Hybrid water splitting, which combines thermodynamically favorable inorganic/organic oxidation with hydrogen evolution, typically requires lower cell voltage to achieve the same current density as traditional water splitting. By replacing the sluggish oxygen evolution reaction (OER), the overall energy input required in hybrid water splitting can be greatly decreased. Moreover, by selecting the appropriate anodic substrate, energy-saving hydrogen production can be achieved alongside pollutant degradation or organic upgrading, thereby enhancing its practicality and environmental benefits. Recent advancements in nanostructured non-noble metal catalysts have shown significant potential for enhancing the anodic oxidation reaction performance.

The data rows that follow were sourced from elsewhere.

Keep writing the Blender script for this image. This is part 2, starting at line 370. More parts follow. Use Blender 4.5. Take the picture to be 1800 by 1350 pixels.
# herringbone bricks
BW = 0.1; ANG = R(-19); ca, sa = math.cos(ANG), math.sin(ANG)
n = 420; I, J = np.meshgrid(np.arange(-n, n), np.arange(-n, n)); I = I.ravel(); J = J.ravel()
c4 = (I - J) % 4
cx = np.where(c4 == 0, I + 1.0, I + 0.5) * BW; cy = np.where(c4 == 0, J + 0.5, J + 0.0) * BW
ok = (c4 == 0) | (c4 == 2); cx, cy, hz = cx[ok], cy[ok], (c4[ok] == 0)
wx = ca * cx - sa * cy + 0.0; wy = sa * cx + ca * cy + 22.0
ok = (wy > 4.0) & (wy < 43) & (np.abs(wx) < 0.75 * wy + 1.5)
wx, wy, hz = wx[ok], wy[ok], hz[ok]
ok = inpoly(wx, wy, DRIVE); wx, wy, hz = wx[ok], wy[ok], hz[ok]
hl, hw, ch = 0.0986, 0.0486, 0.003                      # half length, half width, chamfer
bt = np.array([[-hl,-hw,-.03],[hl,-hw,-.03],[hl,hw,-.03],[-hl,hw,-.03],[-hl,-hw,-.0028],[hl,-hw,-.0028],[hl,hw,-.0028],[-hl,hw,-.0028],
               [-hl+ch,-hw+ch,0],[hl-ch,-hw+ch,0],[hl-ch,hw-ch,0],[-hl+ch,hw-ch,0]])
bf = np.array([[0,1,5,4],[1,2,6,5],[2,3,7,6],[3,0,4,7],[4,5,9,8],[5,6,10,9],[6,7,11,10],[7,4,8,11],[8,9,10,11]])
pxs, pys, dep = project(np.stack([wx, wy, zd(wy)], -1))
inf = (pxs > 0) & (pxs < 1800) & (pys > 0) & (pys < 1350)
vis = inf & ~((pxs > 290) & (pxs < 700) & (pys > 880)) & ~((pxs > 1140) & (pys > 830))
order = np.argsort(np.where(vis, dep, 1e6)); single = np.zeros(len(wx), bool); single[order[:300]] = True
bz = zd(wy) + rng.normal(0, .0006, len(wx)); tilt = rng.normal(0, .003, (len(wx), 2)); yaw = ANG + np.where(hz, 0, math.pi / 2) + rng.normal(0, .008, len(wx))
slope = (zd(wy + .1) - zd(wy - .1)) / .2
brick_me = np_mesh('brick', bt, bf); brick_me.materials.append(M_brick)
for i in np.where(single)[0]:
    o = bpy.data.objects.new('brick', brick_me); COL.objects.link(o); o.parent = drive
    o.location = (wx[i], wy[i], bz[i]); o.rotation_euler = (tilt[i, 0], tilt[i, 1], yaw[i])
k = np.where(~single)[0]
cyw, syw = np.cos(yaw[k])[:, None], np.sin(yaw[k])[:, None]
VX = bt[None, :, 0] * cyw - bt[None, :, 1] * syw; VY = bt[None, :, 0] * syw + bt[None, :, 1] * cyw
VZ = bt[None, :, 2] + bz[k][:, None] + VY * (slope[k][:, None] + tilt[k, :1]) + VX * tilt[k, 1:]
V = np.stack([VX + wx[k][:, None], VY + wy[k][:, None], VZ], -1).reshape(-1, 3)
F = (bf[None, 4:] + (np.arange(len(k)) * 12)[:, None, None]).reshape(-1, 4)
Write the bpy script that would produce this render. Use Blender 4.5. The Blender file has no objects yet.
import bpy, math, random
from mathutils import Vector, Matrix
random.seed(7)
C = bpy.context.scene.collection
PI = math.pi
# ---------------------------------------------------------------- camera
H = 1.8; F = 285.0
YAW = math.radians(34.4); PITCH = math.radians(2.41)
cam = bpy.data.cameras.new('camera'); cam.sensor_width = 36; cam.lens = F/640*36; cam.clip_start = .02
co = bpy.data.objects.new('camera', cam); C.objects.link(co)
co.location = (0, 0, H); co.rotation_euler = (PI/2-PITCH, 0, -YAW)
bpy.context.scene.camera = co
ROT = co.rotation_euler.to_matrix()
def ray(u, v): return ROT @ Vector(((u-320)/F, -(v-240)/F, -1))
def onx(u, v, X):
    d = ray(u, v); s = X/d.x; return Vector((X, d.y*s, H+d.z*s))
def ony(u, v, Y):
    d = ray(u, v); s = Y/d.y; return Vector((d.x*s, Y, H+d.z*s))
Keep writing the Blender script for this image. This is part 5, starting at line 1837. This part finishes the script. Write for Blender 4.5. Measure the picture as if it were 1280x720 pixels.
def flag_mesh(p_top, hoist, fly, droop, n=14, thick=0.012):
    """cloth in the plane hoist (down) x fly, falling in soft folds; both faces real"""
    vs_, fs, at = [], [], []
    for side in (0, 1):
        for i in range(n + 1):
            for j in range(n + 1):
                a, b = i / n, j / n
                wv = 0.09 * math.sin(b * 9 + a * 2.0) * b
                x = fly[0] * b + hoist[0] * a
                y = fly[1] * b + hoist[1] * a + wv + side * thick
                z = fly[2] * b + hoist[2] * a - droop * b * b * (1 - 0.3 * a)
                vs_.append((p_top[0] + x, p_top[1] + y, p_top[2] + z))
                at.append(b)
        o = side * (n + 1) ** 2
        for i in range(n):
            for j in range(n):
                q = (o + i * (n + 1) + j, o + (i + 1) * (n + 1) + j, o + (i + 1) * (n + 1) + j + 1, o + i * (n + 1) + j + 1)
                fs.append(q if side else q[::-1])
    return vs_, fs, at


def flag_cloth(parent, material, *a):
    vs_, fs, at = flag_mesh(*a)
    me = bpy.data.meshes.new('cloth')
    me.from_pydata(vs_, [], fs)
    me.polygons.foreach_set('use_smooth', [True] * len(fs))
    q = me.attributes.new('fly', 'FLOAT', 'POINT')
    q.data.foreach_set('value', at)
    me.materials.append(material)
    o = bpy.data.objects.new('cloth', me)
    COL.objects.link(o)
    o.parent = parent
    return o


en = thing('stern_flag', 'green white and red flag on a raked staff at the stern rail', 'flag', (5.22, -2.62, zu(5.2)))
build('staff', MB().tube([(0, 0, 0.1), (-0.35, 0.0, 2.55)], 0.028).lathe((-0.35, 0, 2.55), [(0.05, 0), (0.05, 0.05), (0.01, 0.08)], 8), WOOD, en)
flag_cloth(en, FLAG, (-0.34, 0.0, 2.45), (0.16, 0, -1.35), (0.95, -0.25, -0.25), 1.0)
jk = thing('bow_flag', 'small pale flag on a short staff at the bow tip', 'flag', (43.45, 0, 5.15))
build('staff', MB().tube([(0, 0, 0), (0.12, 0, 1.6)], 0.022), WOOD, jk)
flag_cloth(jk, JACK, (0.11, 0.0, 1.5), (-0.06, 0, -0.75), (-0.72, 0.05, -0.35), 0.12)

These nanocatalysts offer a platform for optimizing the reaction kinetics and selectivity owing to their high surface area and tunable properties, potentially eliminating the need for noble metal catalysts in hybrid water splitting. This review summarizes recent advances in non-noble metal nanocatalysts for diverse alternative anodic oxidation reactions, including pollutants’ oxidative degradation and selective organic upgrading. Their performance, mechanism, and practical applications in hybrid water splitting are also highlighted. This review also discusses current challenges and future directions, such as targeted catalyst design, industrial-scale evaluation, electrolyte system optimization, and production collection-related problems. By addressing these issues, hybrid water splitting holds the promise of becoming a transformative technique for sustainable hydrogen production, offering both economic and environmental advantages.